Moms

Teenage girl: Mom! You're being obsequious.
Hip mom: Oh. “Obsequious.” Big word. Either you've started studying for the SATs or you're just pandering to your intellectual higher-ups. My guess is the latter.

–78th St & Broadway

Mom, showing baby box of Dora the Explorer-themed diapers: Look, baby, you're gonna have Dora!
Baby (touching box): Dora!
Dad: You and Dora gonna have beef after you crap all over her.

–Target, Atlantic Terminal, Brooklyn

Overheard by: Matt Johnson

Mom: The police are going to be everywhere today. They have to watch out for terrorists who might have bombs in their bags.
Little Boy: What if I accidentally have a bomb up my butt?
Mom: They'll have to squeeze it out of you. Being a policeman is a dangerous job.
Little Boy: But what if I fart, and it explodes?!
Mom: Being a policeman is a dangerous job.

–F Train

Overheard by: Stephanie E.

Little girl to mother: Do your boobs hang low? Do they wobble to and fro? Can you tie them in a knot? Can you tie them in a bow?
Mother (under breath): You're laughing now, but one day…

–86th & York

Overheard by: Micaela

Little kid: Mommy, what's peyote?
Mom, looking around nervously: Ummm…ask your father, sweetie.

–F Train

Lady on cell: I've been standing here for like fifteen minutes…I don't know which one to choose. It's so hard…it's been like years since I've bought toothpaste.

–Duane Reade

Overheard by: Doreen

40-something woman: I'm always wondering, is it teeth or tits?

–MJ Armstrong's Public House

Overheard by: JP

Girl to friends looking into camera: Jane* got the foreskin stuck in her teeth.

–Grand St, Brooklyn

Mother to daughter: Your tooth came out last night. I didn't want to disturb you, but at least you have your other teeth in.

–Hester & Grand

Flustered strand employee: He left his teeth on the floor and just took off!
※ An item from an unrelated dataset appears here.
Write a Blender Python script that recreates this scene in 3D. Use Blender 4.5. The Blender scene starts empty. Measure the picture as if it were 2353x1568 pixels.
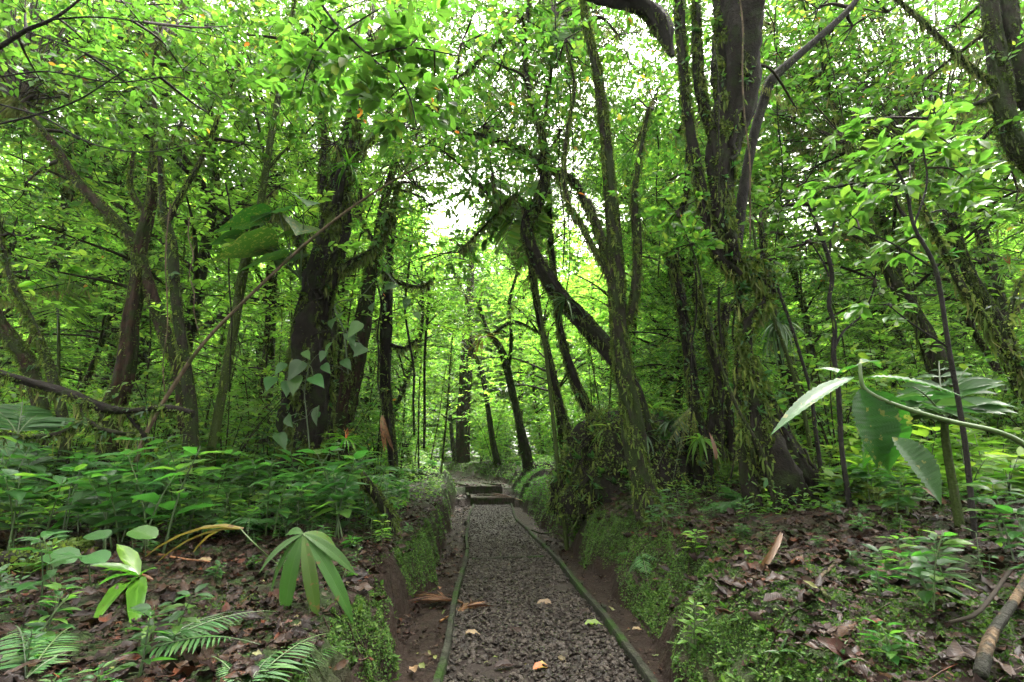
import bpy, math, random
import numpy as np
from math import radians as R
random.seed(7); rng = np.random.default_rng(7)
S = bpy.context.scene; COL = S.collection
# ------------------------------------------------------------ camera, world, sun, exposure
F = 1111.0; CX, CY = 1176.5, 784.0; EYE = np.array([0, 0, 1.08]); PITCH = math.atan(280 / F)
cam = bpy.data.cameras.new('camera'); cam.sensor_width = 36; cam.lens = 36 * F / 2353; cam.clip_start = .05; cam.clip_end = 1000
co = bpy.data.objects.new('camera', cam); COL.objects.link(co); co.location = EYE
co.rotation_euler = (R(90) + PITCH, 0, 0); S.camera = co
W = bpy.data.worlds.new("World"); S.world = W; W.use_nodes = True
wn = W.node_tree; bg = wn.nodes['Background']; sky = wn.nodes.new('ShaderNodeTexSky'); sky.sky_type = 'NISHITA'
SUN_EL, SUN_AZ = 62, 25
sky.sun_disc = False; sky.sun_elevation = R(SUN_EL); sky.sun_rotation = R(SUN_AZ); sky.air_density = 1.0; sky.dust_density = 6.0; sky.ozone_density = .5
hs = wn.nodes.new('ShaderNodeHueSaturation'); hs.inputs['Saturation'].default_value = .08
mw = wn.nodes.new('ShaderNodeMix'); mw.data_type = 'RGBA'; mw.blend_type = 'MULTIPLY'; mw.inputs[0].default_value = 1; mw.inputs[7].default_value = (1, .965, .90, 1)
wn.links.new(sky.outputs[0], hs.inputs['Color']); wn.links.new(hs.outputs[0], mw.inputs[6]); wn.links.new(mw.outputs[2], bg.inputs[0]); bg.inputs[1].default_value = .15
sl = bpy.data.lights.new('sun', 'SUN'); sl.energy = 1.5; sl.angle = R(25); sl.color = (1, .97, .9)
so = bpy.data.objects.new('sun', sl); COL.objects.link(so); so.rotation_euler = (R(90 - SUN_EL), 0, R(180 - SUN_AZ)); so.location = (0, 0, 30)
S.view_settings.view_transform = 'Standard'; S.view_settings.look = 'None'; S.view_settings.exposure = 3.5; S.view_settings.gamma = 1
cy = S.cycles; cy.max_bounces = 10; cy.diffuse_bounces = 8; cy.glossy_bounces = 2; cy.transmission_bounces = 5; cy.transparent_max_bounces = 2
cy.caustics_reflective = False; cy.caustics_refractive = False; cy.use_denoising = True; cy.use_adaptive_sampling = True; cy.adaptive_threshold = .02
try: cy.denoiser = 'OPENIMAGEDENOISE'; cy.denoising_input_passes = 'RGB_ALBEDO_NORMAL'
except Exception: pass
cy.sample_clamp_indirect = 4
# ------------------------------------------------------------ maths helpers
cp, sp_ = math.cos(PITCH), math.sin(PITCH)
def ray(px, py):
    u, v = (px - CX) / F, (CY - py) / F
    return np.array([u, cp - v * sp_, sp_ + v * cp])
def P(px, py, Y):
    d = ray(px, py); return EYE + d * (Y / d[1])
def Z(px, py, z):
    d = ray(px, py); return EYE + d * ((z - EYE[2]) / d[2])
def unit(a): return a / (np.linalg.norm(a, axis=-1, keepdims=True) + 1e-9)
_T = np.random.default_rng(3).random((256, 256))
def vnoise(x, y):
    x = np.asarray(x, float); y = np.asarray(y, float)
    i = np.floor(x).astype(int); j = np.floor(y).astype(int); fx = x - i; fy = y - j
    fx = fx * fx * (3 - 2 * fx); fy = fy * fy * (3 - 2 * fy); a = lambda p, q: _T[p & 255, q & 255]
    return (a(i, j) * (1 - fx) + a(i + 1, j) * fx) * (1 - fy) + (a(i, j + 1) * (1 - fx) + a(i + 1, j + 1) * fx) * fy - .5
def fbm(x, y, s, o=4):
    r = 0; a = 1
    for k in range(o): r = r + a * vnoise(x * s + 17 * k, y * s + 31 * k); s *= 2.03; a *= .5
    return r
def cat(pts, per=6):
    p = np.asarray(pts, float); n = len(p)
    if n < 3: 
        t = np.linspace(0, 1, per + 1)[:, None]; return p[0] * (1 - t) + p[-1] * t
    q = np.vstack([2 * p[0] - p[1], p, 2 * p[-1] - p[-2]]); out = []
    for i in range(1, n):
        a, b, c, d = q[i - 1], q[i], q[i + 1], q[i + 2]
        for t in np.linspace(0, 1, per, endpoint=False):
            out.append(.5 * (2 * b + (c - a) * t + (2 * a - 5 * b + 4 * c - d) * t * t + (3 * b - a - 3 * c + d) * t ** 3))
    out.append(p[-1]); return np.array(out)
# ------------------------------------------------------------ mesh builder
class Geo:
    def __init__(s): s.V = []; s.Q = []; s.T = []; s.A = []; s.U = []; s.n = 0
    def add(s, V, Q=None, T=None, rnd=None, uv=None):
        V = np.asarray(V, float).reshape(-1, 3); k = len(V)
        if Q is not None and len(Q): s.Q.append(np.asarray(Q, int).reshape(-1, 4) + s.n)
        if T is not None and len(T): s.T.append(np.asarray(T, int).reshape(-1, 3) + s.n)
        s.V.append(V); s.A.append(np.full(k, random.random()) if rnd is None else np.broadcast_to(np.asarray(rnd, float), (k,)))
        s.U.append(np.zeros((k, 3)) if uv is None else uv); s.n += k
    def build(s, name, mat, parent=None, smooth=True):
        me = bpy.data.meshes.new(name)
        if s.n:
            V = np.vstack(s.V); Q = np.vstack(s.Q) if s.Q else np.zeros((0, 4), int); T = np.vstack(s.T) if s.T else np.zeros((0, 3), int)
            me.vertices.add(len(V)); me.vertices.foreach_set('co', V.astype('f4').ravel())
            nl = Q.size + T.size; me.loops.add(nl); me.loops.foreach_set('vertex_index', np.concatenate([Q.ravel(), T.ravel()]).astype('i4'))
            me.polygons.add(len(Q) + len(T))
            st = np.concatenate([np.arange(len(Q)) * 4, Q.size + np.arange(len(T)) * 3]).astype('i4')
            me.polygons.foreach_set('loop_start', st)
            me.polygons.foreach_set('use_smooth', np.full(len(st), smooth)); me.update(calc_edges=True)
            a = me.attributes.new('rnd', 'FLOAT', 'POINT'); a.data.foreach_set('value', np.concatenate(s.A).astype('f4'))
            a = me.attributes.new('luv', 'FLOAT_VECTOR', 'POINT'); a.data.foreach_set('vector', np.vstack(s.U).astype('f4').ravel())
        me.materials.append(mat); o = bpy.data.objects.new(name, me); COL.objects.link(o)
        if parent is not None: o.parent = parent
        return o
def tag(o, label=None, cat_=None, group=None, kind=None):
    if label: o['label'] = label
    if cat_: o['category'] = cat_
    if group: o['group'] = group
    if kind: o['kind'] = kind
    return o
def thing(name, label, cat_, loc=(0, 0, 0), group=None):
    o = bpy.data.objects.new(name, None); COL.objects.link(o); o.location = loc; o.empty_display_size = .1
    return tag(o, label, cat_, group)
def unbase(geos, loc):
    for g in geos: g.V = [v - np.asarray(loc, float) for v in g.V]
def tube(g, pts, rad, sides=8, rough=0., rnd=None, per=5, flat=0, ridges=False):
    p = cat(pts, per) if per else np.asarray(pts, float); n = len(p); rad = np.interp(np.linspace(0, 1, n), np.linspace(0, 1, len(rad)), rad)
    t = unit(np.gradient(p, axis=0)); ref = np.array([1., 0, 0]) if abs(t[0][0]) < .8 else np.array([0, 0, 1.])
    N = []; 
    for k in range(n):
        ref = ref - t[k] * ref.dot(t[k]); ref = ref / (np.linalg.norm(ref) + 1e-9); N.append(ref)
    N = np.array(N); B = np.cross(t, N); a = np.linspace(0, 2 * math.pi, sides, endpoint=False)
    r = rad[:, None] * np.ones((1, sides))
    if rough:
        ph = rng.random(6) * 6; s = np.arange(n)[:, None] / per
        r = r * (1 + rough * (.5 * np.sin(a * 2 + ph[0] + s * 1.3) + .35 * np.sin(a * 3 - s * 2.1 + ph[1]) + .25 * np.sin(a * 5 + ph[2] + s * .9) + .6 * (rng.random((n, sides)) - .5) * (.3 if ridges else 1)))
        if ridges:
            A_, S_ = np.meshgrid(a, np.arange(n)); r = r * (1 + .34 * vnoise(np.cos(A_) * 3.2 + 9 + S_ * .10, np.sin(A_) * 3.2 + 5 + S_ * .06) + .16 * vnoise(np.cos(A_) * 7 + S_ * .45, np.sin(A_) * 7 - S_ * .3))
    V = p[:, None, :] + r[..., None] * (np.cos(a)[None, :, None] * N[:, None, :] + np.sin(a)[None, :, None] * B[:, None, :])
    i = np.arange(n - 1)[:, None] * sides + np.arange(sides)[None, :]; j = np.arange(n - 1)[:, None] * sides + (np.arange(sides)[None, :] + 1) % sides
    Q = np.stack([i, j, j + sides, i + sides], -1).reshape(-1, 4)
    V = np.vstack([V.reshape(-1, 3), p[-1:] + t[-1:] * rad[-1] * .5]); tip = n * sides
    T = [[(n - 1) * sides + k, (n - 1) * sides + (k + 1) % sides, tip] for k in range(sides)]
    g.add(V, Q, T, rnd); return p, t, rad
# ---- leaf templates: (u along, v across, w normal), quads
def tmpl(prof, cols=1, fold=.12, droop=.15, wave=0., rib=0, pleat=0, fine=0):
    if fine:
        a_ = np.array(prof); uu = np.linspace(a_[0, 0], a_[-1, 0], fine); prof = [(float(u_), float(np.interp(u_, a_[:, 0], a_[:, 1]))) for u_ in uu]
    us, ws = zip(*prof); V = []; Q = []
    m = 2 * cols + 1
    for k, (u, w) in enumerate(prof):
        for c in range(-cols, cols + 1):
            v = w * c / cols * .5
            V.append((u, v, -droop * u * u, abs(v) * fold * 2 + wave * 2 * math.sin(k * 2.4 + c) * w + (rib * (k % 2) * min(1, abs(c)) * w if rib else 0) + (pleat * (abs(c) % 2) * w if pleat else 0)))
    for k in range(len(prof) - 1):
        for c in range(m - 1):
            a = k * m + c; Q.append((a, a + 1, a + 1 + m, a + m))
    return np.array(V), np.array(Q)
T_LO = (np.array([(0, 0, 0, 0), (.28, -.42, 0, .14), (.66, -.36, -.04, .12), (1, 0, -.12, 0), (.66, .36, -.04, .12), (.28, .42, 0, .14)]), np.array([(0, 1, 2, 3), (0, 3, 4, 5)]))
T_MID = tmpl([(0, .04), (.2, .8), (.45, 1), (.72, .66), (1, .02)], 1, .16, .16)
T_HI = tmpl([(0, .05), (.08, .4), (.2, .78), (.35, .98), (.5, 1), (.65, .86), (.8, .56), (.92, .22), (1, .01)], 2, .12, .22, .02)
T_HEART = tmpl([(-.14, .45), (-.06, .82), (.08, 1), (.25, .98), (.45, .8), (.65, .52), (.85, .2), (1, .01)], 2, .1, .18, .01)
T_RIB = tmpl([(0, .05), (.06, .35), (.15, .7), (.3, .96), (.45, 1), (.6, .9), (.75, .64), (.88, .3), (1, .01)], 2, .14, .25, .012, .05, 0, 34)
T_PLEAT = tmpl([(0, .2), (.15, .6), (.35, .95), (.55, 1), (.75, .8), (.9, .4), (1, .02)], 4, .1, .4, .006, 0, .05, 12)
T_ROUND = tmpl([(-.04, .3), (.05, .68), (.2, .94), (.4, 1), (.6, .95), (.78, .75), (.92, .42), (1, .05)], 2, .06, .1, .01)
T_FLAT = tmpl([(0, .3), (.15, .8), (.5, 1), (.8, .6), (1, .05)], 1, .3, .08)
T_STRAP = tmpl([(0, .6), (.2, 1), (.4, 1), (.6, .9), (.8, .6), (1, .03)], 1, .3, .45)
T_NARROW = tmpl([(0, .15), (.25, .8), (.5, 1), (.75, .7), (1, .02)], 1, .2, .25)
T_CURL = tmpl([(0, .05), (.12, .5), (.3, .9), (.5, 1), (.7, .78), (.88, .35), (1, .03)], 1, .22, .04, .1)
T_CUP = tmpl([(0, .05), (.12, .5), (.3, .9), (.5, 1), (.7, .78), (.88, .35), (1, .03)], 1, -.3, -.1, .12)
def leaves(g, pos, d, n, L, Wd, tm=T_MID, rnd=None):
    pos = np.asarray(pos, float).reshape(-1, 3); N = len(pos)
    if not N: return
    d = unit(np.broadcast_to(d, (N, 3)).astype(float)); n = np.broadcast_to(n, (N, 3)).astype(float)
    n = unit(n - d * (n * d).sum(1, keepdims=True)); r = np.cross(d, n)
    L = np.broadcast_to(L, (N,))[:, None, None]; Wd = np.broadcast_to(Wd, (N,))[:, None, None]
    V, Q = tm; k = len(V)
    X = pos[:, None] + V[None, :, 0:1] * L * d[:, None] + V[None, :, 1:2] * Wd * r[:, None] + (V[None, :, 2:3] * L + V[None, :, 3:4] * Wd) * n[:, None]
    QQ = (Q[None] + (np.arange(N) * k)[:, None, None]).reshape(-1, 4)
    if rnd is None: rnd = rng.random(N)
    uv = np.tile(V[:, :3], (N, 1)).copy(); uv[:, 2] = 0
    g.add(X.reshape(-1, 3), QQ, None, np.repeat(np.broadcast_to(rnd, (N,)), k), uv)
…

–Strand Bookstore, 12th St & Broadway

Mom: Why don't you want to go to that high school?
White daughter: Because there are too many black people.
Mom: I thought you were black…
White daughter: Yeah, I used to be black by association, but now I'm Puerto Rican.

–Penn Station

Overheard by: DL

MTA worker: Back in the day, cops let those gangs use all kinds of shit–chains, knives, pipes–but no guns. These days I'm afraid to let my son go out.
Young mom: Shit, you gotta be afraid for your daughter–some bitch tried to stab me two days ago!

–Uptown 6 Train

Overheard by: conspicuous white guy

Daughter: Okay. So we've got to take the n uptown. It should be arriving on this track soon.
Tourist mom: But that sign says the n goes to Queens. I don't wanna to to Queens.
Daughter: Yes, it goes to Queens but we're getting off way before then. It just ends in Queens, don't worry.
Tourist mom: Don't worry?! The sign says the n goes to Queens. And that it's an express! An express to Queens?! I don't think so. Let's just go take a cab…it'll be safer.

–Herald Square Subway Station

Overheard by: vmorgs

Embarrassed teenage son: Mom, cross your legs.
Obese mother: They are crossed.
Embarrassed teenage son: No, they're not. Cross them more.
Obese mother: If I cross my legs any more I'll get a blood clot.